TASK TO CARRY OUT: Output every line exactly as written. Leave out pictures.

INFORMATION SHOWN:
..........

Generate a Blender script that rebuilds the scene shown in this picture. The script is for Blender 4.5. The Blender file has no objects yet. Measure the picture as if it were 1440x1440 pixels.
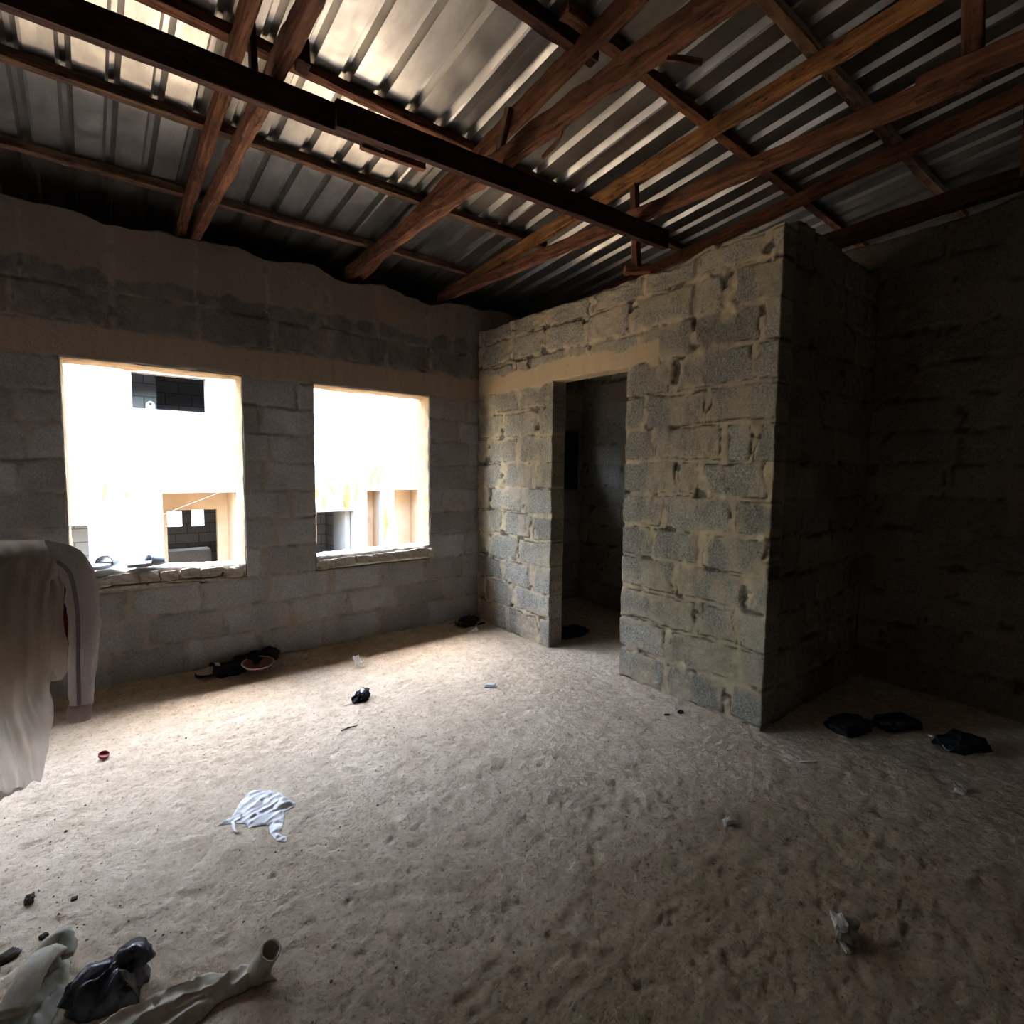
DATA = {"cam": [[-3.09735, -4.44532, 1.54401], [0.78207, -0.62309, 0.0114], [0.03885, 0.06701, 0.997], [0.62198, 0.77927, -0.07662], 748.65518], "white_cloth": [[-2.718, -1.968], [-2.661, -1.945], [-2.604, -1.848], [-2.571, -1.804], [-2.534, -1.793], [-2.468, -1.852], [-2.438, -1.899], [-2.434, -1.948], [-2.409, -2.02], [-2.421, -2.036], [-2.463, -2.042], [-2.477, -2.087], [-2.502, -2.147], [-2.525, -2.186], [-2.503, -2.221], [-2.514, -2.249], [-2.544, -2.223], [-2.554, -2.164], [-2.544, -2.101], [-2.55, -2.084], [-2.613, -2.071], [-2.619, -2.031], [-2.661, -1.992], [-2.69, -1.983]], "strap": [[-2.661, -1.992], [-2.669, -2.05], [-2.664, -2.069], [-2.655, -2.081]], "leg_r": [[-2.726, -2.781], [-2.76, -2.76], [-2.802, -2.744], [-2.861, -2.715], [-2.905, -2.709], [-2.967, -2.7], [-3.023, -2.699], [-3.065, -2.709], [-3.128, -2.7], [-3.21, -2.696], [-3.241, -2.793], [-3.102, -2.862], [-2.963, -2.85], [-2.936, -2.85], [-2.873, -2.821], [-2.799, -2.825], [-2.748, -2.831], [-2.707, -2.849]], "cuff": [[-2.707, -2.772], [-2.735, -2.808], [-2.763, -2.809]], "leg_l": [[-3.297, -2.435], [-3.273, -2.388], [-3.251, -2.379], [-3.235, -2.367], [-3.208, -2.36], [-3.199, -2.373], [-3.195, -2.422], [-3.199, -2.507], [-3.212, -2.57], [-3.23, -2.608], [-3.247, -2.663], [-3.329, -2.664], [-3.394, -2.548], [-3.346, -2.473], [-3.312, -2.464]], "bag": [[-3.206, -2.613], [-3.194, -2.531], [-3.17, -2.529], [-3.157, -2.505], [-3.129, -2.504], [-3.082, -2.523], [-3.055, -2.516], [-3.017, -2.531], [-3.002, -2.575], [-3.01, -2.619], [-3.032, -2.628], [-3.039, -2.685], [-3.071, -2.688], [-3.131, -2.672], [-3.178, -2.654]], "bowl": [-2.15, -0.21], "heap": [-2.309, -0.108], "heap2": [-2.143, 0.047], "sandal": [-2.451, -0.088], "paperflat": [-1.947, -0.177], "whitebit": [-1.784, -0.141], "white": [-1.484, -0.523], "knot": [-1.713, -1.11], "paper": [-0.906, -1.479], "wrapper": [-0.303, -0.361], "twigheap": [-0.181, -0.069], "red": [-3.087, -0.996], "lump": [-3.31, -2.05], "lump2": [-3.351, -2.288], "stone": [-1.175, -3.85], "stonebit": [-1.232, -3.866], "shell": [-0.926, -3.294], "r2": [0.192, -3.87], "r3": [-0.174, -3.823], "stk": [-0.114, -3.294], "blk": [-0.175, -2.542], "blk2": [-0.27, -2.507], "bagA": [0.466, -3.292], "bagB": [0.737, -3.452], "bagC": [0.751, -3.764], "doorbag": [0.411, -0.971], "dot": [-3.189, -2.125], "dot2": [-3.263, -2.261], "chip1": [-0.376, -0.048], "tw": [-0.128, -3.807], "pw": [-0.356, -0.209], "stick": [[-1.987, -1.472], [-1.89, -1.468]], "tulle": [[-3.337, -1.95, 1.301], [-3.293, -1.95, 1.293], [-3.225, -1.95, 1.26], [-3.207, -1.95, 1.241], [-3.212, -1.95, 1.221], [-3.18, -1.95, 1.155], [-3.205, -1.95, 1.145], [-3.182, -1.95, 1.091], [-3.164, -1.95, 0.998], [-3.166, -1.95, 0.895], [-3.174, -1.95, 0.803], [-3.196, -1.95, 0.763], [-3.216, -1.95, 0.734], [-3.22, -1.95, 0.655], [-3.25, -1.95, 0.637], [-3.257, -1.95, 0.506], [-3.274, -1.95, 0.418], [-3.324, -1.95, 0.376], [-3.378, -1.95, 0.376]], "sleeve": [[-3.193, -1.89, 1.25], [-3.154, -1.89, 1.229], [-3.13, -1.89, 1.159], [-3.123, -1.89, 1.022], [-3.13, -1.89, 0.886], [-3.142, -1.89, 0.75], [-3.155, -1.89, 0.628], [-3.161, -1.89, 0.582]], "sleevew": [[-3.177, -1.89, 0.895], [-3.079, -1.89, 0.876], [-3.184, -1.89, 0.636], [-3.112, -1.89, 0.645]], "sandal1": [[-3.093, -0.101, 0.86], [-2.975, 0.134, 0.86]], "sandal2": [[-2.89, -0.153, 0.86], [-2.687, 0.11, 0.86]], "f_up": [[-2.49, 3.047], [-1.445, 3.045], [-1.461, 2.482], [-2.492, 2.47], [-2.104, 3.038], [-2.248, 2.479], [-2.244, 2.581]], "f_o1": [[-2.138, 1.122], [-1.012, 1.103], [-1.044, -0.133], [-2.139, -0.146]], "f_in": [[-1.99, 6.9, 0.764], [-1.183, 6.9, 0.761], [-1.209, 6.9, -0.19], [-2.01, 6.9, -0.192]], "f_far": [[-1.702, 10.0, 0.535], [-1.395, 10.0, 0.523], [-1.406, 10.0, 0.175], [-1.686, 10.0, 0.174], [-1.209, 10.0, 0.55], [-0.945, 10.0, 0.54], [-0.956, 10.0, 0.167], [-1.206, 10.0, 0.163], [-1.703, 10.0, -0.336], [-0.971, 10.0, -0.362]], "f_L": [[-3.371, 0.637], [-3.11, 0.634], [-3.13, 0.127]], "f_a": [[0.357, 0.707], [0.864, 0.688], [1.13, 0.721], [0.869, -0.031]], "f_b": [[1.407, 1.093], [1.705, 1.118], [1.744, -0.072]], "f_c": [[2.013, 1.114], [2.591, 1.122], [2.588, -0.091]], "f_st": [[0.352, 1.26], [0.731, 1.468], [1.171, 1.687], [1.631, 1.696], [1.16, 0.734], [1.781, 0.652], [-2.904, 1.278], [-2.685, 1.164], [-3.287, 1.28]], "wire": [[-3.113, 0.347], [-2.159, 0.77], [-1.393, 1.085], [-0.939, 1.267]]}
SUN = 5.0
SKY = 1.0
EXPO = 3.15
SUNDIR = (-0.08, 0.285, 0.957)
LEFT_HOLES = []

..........

ANSWER BELOW:
Generate a Blender script that rebuilds the scene shown in this picture. The script is for Blender 4.5. The Blender file has no objects yet. Measure the picture as if it were 1440x1440 pixels.
DATA = {"cam": [[-3.09735, -4.44532, 1.54401], [0.78207, -0.62309, 0.0114], [0.03885, 0.06701, 0.997], [0.62198, 0.77927, -0.07662], 748.65518], "white_cloth": [[-2.718, -1.968], [-2.661, -1.945], [-2.604, -1.848], [-2.571, -1.804], [-2.534, -1.793], [-2.468, -1.852], [-2.438, -1.899], [-2.434, -1.948], [-2.409, -2.02], [-2.421, -2.036], [-2.463, -2.042], [-2.477, -2.087], [-2.502, -2.147], [-2.525, -2.186], [-2.503, -2.221], [-2.514, -2.249], [-2.544, -2.223], [-2.554, -2.164], [-2.544, -2.101], [-2.55, -2.084], [-2.613, -2.071], [-2.619, -2.031], [-2.661, -1.992], [-2.69, -1.983]], "strap": [[-2.661, -1.992], [-2.669, -2.05], [-2.664, -2.069], [-2.655, -2.081]], "leg_r": [[-2.726, -2.781], [-2.76, -2.76], [-2.802, -2.744], [-2.861, -2.715], [-2.905, -2.709], [-2.967, -2.7], [-3.023, -2.699], [-3.065, -2.709], [-3.128, -2.7], [-3.21, -2.696], [-3.241, -2.793], [-3.102, -2.862], [-2.963, -2.85], [-2.936, -2.85], [-2.873, -2.821], [-2.799, -2.825], [-2.748, -2.831], [-2.707, -2.849]], "cuff": [[-2.707, -2.772], [-2.735, -2.808], [-2.763, -2.809]], "leg_l": [[-3.297, -2.435], [-3.273, -2.388], [-3.251, -2.379], [-3.235, -2.367], [-3.208, -2.36], [-3.199, -2.373], [-3.195, -2.422], [-3.199, -2.507], [-3.212, -2.57], [-3.23, -2.608], [-3.247, -2.663], [-3.329, -2.664], [-3.394, -2.548], [-3.346, -2.473], [-3.312, -2.464]], "bag": [[-3.206, -2.613], [-3.194, -2.531], [-3.17, -2.529], [-3.157, -2.505], [-3.129, -2.504], [-3.082, -2.523], [-3.055, -2.516], [-3.017, -2.531], [-3.002, -2.575], [-3.01, -2.619], [-3.032, -2.628], [-3.039, -2.685], [-3.071, -2.688], [-3.131, -2.672], [-3.178, -2.654]], "bowl": [-2.15, -0.21], "heap": [-2.309, -0.108], "heap2": [-2.143, 0.047], "sandal": [-2.451, -0.088], "paperflat": [-1.947, -0.177], "whitebit": [-1.784, -0.141], "white": [-1.484, -0.523], "knot": [-1.713, -1.11], "paper": [-0.906, -1.479], "wrapper": [-0.303, -0.361], "twigheap": [-0.181, -0.069], "red": [-3.087, -0.996], "lump": [-3.31, -2.05], "lump2": [-3.351, -2.288], "stone": [-1.175, -3.85], "stonebit": [-1.232, -3.866], "shell": [-0.926, -3.294], "r2": [0.192, -3.87], "r3": [-0.174, -3.823], "stk": [-0.114, -3.294], "blk": [-0.175, -2.542], "blk2": [-0.27, -2.507], "bagA": [0.466, -3.292], "bagB": [0.737, -3.452], "bagC": [0.751, -3.764], "doorbag": [0.411, -0.971], "dot": [-3.189, -2.125], "dot2": [-3.263, -2.261], "chip1": [-0.376, -0.048], "tw": [-0.128, -3.807], "pw": [-0.356, -0.209], "stick": [[-1.987, -1.472], [-1.89, -1.468]], "tulle": [[-3.337, -1.95, 1.301], [-3.293, -1.95, 1.293], [-3.225, -1.95, 1.26], [-3.207, -1.95, 1.241], [-3.212, -1.95, 1.221], [-3.18, -1.95, 1.155], [-3.205, -1.95, 1.145], [-3.182, -1.95, 1.091], [-3.164, -1.95, 0.998], [-3.166, -1.95, 0.895], [-3.174, -1.95, 0.803], [-3.196, -1.95, 0.763], [-3.216, -1.95, 0.734], [-3.22, -1.95, 0.655], [-3.25, -1.95, 0.637], [-3.257, -1.95, 0.506], [-3.274, -1.95, 0.418], [-3.324, -1.95, 0.376], [-3.378, -1.95, 0.376]], "sleeve": [[-3.193, -1.89, 1.25], [-3.154, -1.89, 1.229], [-3.13, -1.89, 1.159], [-3.123, -1.89, 1.022], [-3.13, -1.89, 0.886], [-3.142, -1.89, 0.75], [-3.155, -1.89, 0.628], [-3.161, -1.89, 0.582]], "sleevew": [[-3.177, -1.89, 0.895], [-3.079, -1.89, 0.876], [-3.184, -1.89, 0.636], [-3.112, -1.89, 0.645]], "sandal1": [[-3.093, -0.101, 0.86], [-2.975, 0.134, 0.86]], "sandal2": [[-2.89, -0.153, 0.86], [-2.687, 0.11, 0.86]], "f_up": [[-2.49, 3.047], [-1.445, 3.045], [-1.461, 2.482], [-2.492, 2.47], [-2.104, 3.038], [-2.248, 2.479], [-2.244, 2.581]], "f_o1": [[-2.138, 1.122], [-1.012, 1.103], [-1.044, -0.133], [-2.139, -0.146]], "f_in": [[-1.99, 6.9, 0.764], [-1.183, 6.9, 0.761], [-1.209, 6.9, -0.19], [-2.01, 6.9, -0.192]], "f_far": [[-1.702, 10.0, 0.535], [-1.395, 10.0, 0.523], [-1.406, 10.0, 0.175], [-1.686, 10.0, 0.174], [-1.209, 10.0, 0.55], [-0.945, 10.0, 0.54], [-0.956, 10.0, 0.167], [-1.206, 10.0, 0.163], [-1.703, 10.0, -0.336], [-0.971, 10.0, -0.362]], "f_L": [[-3.371, 0.637], [-3.11, 0.634], [-3.13, 0.127]], "f_a": [[0.357, 0.707], [0.864, 0.688], [1.13, 0.721], [0.869, -0.031]], "f_b": [[1.407, 1.093], [1.705, 1.118], [1.744, -0.072]], "f_c": [[2.013, 1.114], [2.591, 1.122], [2.588, -0.091]], "f_st": [[0.352, 1.26], [0.731, 1.468], [1.171, 1.687], [1.631, 1.696], [1.16, 0.734], [1.781, 0.652], [-2.904, 1.278], [-2.685, 1.164], [-3.287, 1.28]], "wire": [[-3.113, 0.347], [-2.159, 0.77], [-1.393, 1.085], [-0.939, 1.267]]}
SUN = 5.0
SKY = 1.0
EXPO = 3.15
SUNDIR = (-0.08, 0.285, 0.957)
LEFT_HOLES = []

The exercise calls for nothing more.